Why socioeconomic problems are both burden and solution

Prediction.001“The soil, it appears, is suited to the seed, for it has sent its reticle downward, and it may now send its shoot upward also with confidence. Why has man rooted himself thus firmly in the earth, but that he may rise in the same proportion into the heavens above? For the nobler plants are valued for the fruit they bear at last in the air and light, far from ground….”

– Walden, Henry David Thoreau

 

I wrote before that some believe humanity’s end is here.

A different perspective: Darkest yet it gets ‘fore dawn.

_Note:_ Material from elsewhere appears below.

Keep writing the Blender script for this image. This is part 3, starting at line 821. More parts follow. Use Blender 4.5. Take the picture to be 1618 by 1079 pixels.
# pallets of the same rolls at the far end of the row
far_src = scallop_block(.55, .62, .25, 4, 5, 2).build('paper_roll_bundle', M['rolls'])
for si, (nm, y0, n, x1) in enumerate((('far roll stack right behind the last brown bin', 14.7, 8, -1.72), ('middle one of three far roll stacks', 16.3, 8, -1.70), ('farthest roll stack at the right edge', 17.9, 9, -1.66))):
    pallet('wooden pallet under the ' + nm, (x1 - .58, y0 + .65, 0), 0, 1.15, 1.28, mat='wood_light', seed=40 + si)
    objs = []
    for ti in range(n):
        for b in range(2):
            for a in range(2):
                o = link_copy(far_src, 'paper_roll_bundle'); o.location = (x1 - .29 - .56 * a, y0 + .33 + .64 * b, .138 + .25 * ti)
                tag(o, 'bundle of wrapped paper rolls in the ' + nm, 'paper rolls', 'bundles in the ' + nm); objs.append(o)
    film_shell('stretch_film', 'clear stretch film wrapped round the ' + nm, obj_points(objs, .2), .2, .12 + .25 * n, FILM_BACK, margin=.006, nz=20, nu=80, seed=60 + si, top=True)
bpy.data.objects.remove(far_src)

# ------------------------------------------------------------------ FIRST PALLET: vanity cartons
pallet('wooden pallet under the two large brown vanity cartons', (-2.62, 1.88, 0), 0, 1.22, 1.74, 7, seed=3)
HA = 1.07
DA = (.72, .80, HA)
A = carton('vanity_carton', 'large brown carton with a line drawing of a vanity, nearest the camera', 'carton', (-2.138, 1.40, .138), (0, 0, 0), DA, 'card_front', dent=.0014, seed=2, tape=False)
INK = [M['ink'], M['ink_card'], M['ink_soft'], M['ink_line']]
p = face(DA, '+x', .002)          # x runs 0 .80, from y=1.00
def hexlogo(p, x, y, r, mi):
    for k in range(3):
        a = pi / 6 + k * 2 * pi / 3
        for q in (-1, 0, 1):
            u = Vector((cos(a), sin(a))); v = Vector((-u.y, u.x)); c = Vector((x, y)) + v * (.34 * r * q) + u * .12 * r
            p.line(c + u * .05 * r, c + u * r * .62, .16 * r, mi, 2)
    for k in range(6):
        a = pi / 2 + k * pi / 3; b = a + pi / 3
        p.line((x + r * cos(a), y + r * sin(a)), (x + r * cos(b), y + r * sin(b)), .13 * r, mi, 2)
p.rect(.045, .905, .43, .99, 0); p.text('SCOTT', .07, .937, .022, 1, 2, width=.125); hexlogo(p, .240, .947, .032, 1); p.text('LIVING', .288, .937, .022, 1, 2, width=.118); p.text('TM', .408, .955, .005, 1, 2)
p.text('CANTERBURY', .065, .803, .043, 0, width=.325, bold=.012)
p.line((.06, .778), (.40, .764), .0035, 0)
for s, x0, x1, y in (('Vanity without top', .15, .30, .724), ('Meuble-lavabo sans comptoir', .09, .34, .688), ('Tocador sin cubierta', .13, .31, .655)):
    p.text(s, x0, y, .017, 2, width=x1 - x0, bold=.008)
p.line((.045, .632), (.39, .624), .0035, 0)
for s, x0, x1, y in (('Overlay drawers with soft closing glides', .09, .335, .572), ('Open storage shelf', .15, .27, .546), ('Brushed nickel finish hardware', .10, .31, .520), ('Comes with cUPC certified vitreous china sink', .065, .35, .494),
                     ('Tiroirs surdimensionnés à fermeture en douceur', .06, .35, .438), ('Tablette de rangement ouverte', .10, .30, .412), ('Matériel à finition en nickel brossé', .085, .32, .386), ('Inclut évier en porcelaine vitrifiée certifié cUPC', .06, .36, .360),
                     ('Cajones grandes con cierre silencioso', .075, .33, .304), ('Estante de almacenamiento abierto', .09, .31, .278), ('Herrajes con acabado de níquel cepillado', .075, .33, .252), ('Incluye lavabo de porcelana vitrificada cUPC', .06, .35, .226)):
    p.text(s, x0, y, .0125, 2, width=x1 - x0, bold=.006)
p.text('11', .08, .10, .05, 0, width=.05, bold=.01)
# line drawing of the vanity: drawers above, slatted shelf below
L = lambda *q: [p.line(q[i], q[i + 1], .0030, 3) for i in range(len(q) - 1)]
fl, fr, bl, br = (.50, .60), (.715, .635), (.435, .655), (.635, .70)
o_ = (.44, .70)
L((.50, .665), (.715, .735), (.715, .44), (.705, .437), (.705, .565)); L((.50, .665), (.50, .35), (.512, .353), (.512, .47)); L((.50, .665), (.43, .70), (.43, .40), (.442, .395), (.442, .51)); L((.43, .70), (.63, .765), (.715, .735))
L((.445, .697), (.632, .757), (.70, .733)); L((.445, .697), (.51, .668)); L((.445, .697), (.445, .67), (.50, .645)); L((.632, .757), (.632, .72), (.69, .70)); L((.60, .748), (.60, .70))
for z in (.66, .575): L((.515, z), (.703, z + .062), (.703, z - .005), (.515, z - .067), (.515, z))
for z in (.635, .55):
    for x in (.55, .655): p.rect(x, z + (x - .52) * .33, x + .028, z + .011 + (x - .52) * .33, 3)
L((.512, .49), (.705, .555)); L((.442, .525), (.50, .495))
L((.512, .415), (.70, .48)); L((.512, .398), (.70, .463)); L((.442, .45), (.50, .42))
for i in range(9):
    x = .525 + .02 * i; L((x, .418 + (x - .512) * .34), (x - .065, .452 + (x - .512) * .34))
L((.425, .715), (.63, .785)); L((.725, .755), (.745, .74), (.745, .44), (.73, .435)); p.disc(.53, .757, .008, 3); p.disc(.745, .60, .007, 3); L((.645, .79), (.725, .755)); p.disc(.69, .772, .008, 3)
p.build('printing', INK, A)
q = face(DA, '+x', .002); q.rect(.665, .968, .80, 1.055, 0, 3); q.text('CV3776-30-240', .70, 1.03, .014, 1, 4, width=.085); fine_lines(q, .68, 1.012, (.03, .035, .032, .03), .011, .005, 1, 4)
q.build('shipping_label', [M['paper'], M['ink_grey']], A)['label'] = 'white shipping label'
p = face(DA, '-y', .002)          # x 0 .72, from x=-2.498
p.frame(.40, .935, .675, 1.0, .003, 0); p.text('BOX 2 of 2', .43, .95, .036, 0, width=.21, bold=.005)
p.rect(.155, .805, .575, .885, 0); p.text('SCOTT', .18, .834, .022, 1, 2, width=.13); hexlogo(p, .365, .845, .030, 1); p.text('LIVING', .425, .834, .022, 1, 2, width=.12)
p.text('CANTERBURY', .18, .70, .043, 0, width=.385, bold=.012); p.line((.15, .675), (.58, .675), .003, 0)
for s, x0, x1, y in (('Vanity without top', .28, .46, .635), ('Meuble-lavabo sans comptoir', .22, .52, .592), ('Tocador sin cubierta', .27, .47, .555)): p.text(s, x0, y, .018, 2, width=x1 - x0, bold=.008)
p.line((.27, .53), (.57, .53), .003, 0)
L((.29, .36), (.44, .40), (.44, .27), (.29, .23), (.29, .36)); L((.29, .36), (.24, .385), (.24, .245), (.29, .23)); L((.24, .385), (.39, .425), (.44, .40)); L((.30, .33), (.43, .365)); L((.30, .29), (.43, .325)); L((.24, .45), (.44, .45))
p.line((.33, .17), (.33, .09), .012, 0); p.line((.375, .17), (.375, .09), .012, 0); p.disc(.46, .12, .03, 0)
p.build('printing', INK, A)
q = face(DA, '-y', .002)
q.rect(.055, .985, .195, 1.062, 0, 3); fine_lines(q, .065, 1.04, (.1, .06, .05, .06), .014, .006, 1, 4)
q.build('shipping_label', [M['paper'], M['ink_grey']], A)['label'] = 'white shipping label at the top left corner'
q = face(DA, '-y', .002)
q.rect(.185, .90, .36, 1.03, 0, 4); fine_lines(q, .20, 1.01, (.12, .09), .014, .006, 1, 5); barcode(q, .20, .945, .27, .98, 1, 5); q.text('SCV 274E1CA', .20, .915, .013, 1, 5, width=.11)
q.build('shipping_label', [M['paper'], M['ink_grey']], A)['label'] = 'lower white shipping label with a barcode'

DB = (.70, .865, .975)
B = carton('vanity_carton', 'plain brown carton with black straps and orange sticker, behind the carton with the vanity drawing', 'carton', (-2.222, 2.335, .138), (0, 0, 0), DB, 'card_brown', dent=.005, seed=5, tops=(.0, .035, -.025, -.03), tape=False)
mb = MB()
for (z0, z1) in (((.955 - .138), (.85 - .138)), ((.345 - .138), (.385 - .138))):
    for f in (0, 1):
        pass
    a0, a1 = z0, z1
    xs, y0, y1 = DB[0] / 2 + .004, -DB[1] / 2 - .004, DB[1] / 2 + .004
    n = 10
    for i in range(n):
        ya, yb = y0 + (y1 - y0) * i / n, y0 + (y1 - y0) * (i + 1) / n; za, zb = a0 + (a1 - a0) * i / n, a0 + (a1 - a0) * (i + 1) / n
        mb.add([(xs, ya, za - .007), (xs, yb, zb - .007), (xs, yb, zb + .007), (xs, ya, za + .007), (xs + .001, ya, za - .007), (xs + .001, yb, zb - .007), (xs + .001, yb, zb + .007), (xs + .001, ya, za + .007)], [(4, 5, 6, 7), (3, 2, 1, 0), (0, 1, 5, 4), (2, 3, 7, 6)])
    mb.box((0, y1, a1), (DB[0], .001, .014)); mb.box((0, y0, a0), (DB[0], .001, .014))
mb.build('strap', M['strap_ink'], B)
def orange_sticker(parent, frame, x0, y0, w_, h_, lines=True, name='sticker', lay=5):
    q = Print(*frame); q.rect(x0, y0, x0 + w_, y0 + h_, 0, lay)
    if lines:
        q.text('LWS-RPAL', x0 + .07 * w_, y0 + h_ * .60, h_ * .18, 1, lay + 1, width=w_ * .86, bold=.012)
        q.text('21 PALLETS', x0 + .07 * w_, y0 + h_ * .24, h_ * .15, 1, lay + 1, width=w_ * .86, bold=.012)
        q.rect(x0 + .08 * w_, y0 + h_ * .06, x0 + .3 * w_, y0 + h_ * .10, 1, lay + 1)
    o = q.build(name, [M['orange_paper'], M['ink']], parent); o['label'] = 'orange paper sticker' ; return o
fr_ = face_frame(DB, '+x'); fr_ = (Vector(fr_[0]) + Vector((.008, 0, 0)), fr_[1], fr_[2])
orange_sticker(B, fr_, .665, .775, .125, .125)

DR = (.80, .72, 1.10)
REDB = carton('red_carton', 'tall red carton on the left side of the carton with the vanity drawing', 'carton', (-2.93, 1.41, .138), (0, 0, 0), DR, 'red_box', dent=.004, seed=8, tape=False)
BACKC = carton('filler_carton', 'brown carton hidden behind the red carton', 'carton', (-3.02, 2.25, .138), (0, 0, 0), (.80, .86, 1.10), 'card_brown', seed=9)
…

Humanity may fizzle under weight of it’s self-inflicted calamities. What I find is how spectacularly inadequate we are at prediction: The cosmos and its purpose are far beyond human comprehension. So too human ingenuity.

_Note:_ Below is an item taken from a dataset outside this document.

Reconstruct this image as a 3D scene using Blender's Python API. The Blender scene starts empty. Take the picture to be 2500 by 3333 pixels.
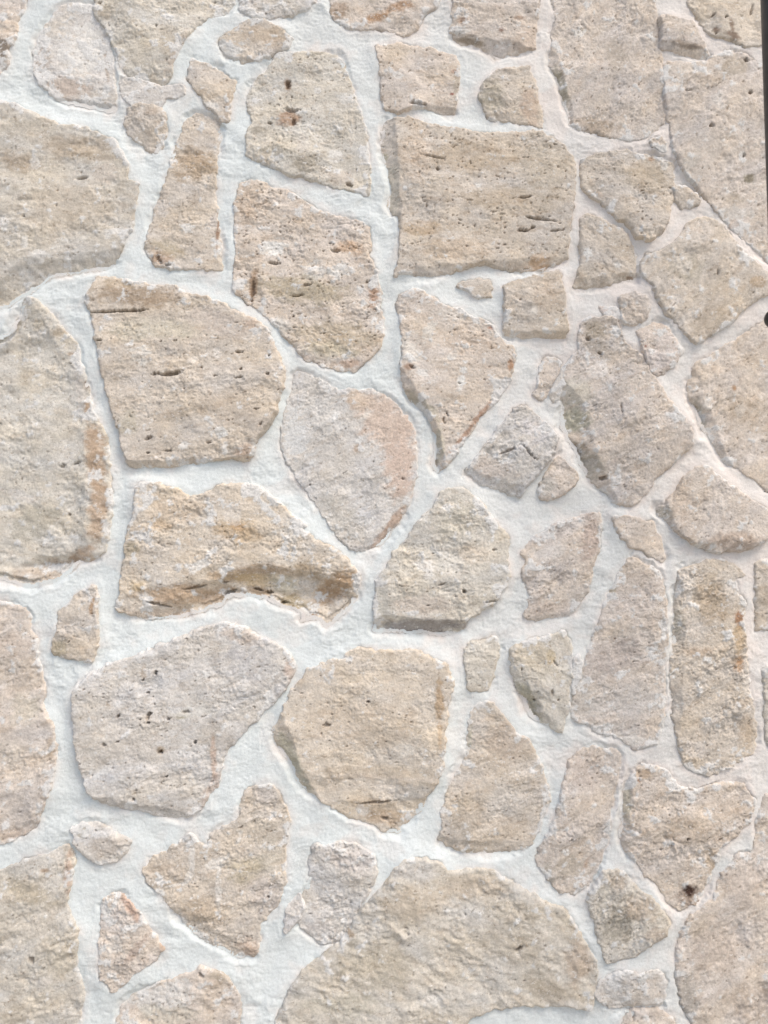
import bpy, math
import numpy as np

# ------------------------------------------------------------------ camera
scn = bpy.context.scene
CAM_D, CAM_Z, PITCH, FPX = 1.50, 1.50, math.radians(3.6), 2450.0
cam_d = bpy.data.cameras.new('camera')
cam = bpy.data.objects.new('camera', cam_d)
scn.collection.objects.link(cam)
cam.location = (0.0, -CAM_D, CAM_Z)
cam.rotation_euler = (math.pi / 2 + PITCH, 0, 0)
cam_d.sensor_fit = 'VERTICAL'
cam_d.sensor_height = 36.0
cam_d.lens = 36.0 * FPX / 3333.0
cam_d.dof.use_dof = True
cam_d.dof.focus_distance = CAM_D
cam_d.dof.aperture_fstop = 3.2
cam_d.clip_start = 0.05
cam_d.clip_end = 500.0
scn.camera = cam

# ------------------------------------------------------------------ world, sun, exposure
SUN_EL, SUN_AZ = math.radians(55), math.radians(140)     # azimuth from +Y towards +X: behind the camera, to the right
w = bpy.data.worlds.new('World')
scn.world = w
w.use_nodes = True
wn = w.node_tree.nodes
sky = wn.new('ShaderNodeTexSky')
sky.sky_type = 'NISHITA'
sky.sun_disc = False
sky.sun_elevation = SUN_EL
sky.sun_rotation = SUN_AZ
sky.dust_density = 3.0
sky.air_density = 1.0
sky.ozone_density = 1.0
bg = wn['Background']
bg.inputs['Strength'].default_value = 0.13
w.node_tree.links.new(sky.outputs[0], bg.inputs['Color'])

sun_d = bpy.data.lights.new('sun', 'SUN')
sun_d.energy = 1.5
sun_d.angle = math.radians(22)
sun_d.color = (1.0, 0.91, 0.80)
sun = bpy.data.objects.new('sun', sun_d)
scn.collection.objects.link(sun)
from mathutils import Vector
sdir = Vector((math.sin(SUN_AZ) * math.cos(SUN_EL), math.cos(SUN_AZ) * math.cos(SUN_EL), math.sin(SUN_EL)))
sun.rotation_euler = (-sdir).to_track_quat('-Z', 'Y').to_euler()
sun.location = sdir * 20

scn.view_settings.view_transform = 'Standard'
scn.view_settings.look = 'None'
scn.view_settings.gamma = 1.0
scn.view_settings.exposure = 0.43
scn.view_settings.use_curve_mapping = False
scn.render.engine = 'CYCLES'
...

That means my guess is as good as anyone else’s. Including the doomsayers.  What puts the odds in favor of this post is I’m taking action – as are others – to create a better reality than we have. Until there are too few for viable human reproduction, the task continues.

Escape Velocity

Perhaps pernicious problems are purposeful. Example: our space rockets require tremendous amounts of fuel to escape Earth’s pull. Heavy fuel. Yet our rockets carry that weight, plus the fuel tanks, to achieve Escape Velocity. Beyond Earth’s gravity, excess fuel burned, fuel stages ejected, the ship is free. Fuel is both burden and solution.

Pernicious problems orient humanity to important things. Intractable problems beget unreasonable solutions. Our best and brightest are not on Wall Street, in hedge funds, on trading floors. Those are the duped. The sheep. Our real bright starts are focused on goals that will “shoot [humanity] upward with confidence”. Rooting ourselves firmly in the earth through problems we create, we soon “may rise in the same proportion to the heavens”.

Achieving this escape velocity may be Challenge Number One. But spaceship humanity is fueled and ready.

Humanity isn’t over. We’re just getting started.

2 thoughts on “Why socioeconomic problems are both burden and solution

    1. I’m not arguing that humanity is incompetent at prediction. I’m saying we often get it wrong. The extremely long article you included (thanks for including it) makes a detailed prediction. Lots of words won’t make it any more accurate in my opinion, now matter how reasoned the words are. I’m prepared to be wrong. So let’s wait and see what happens. Shall we?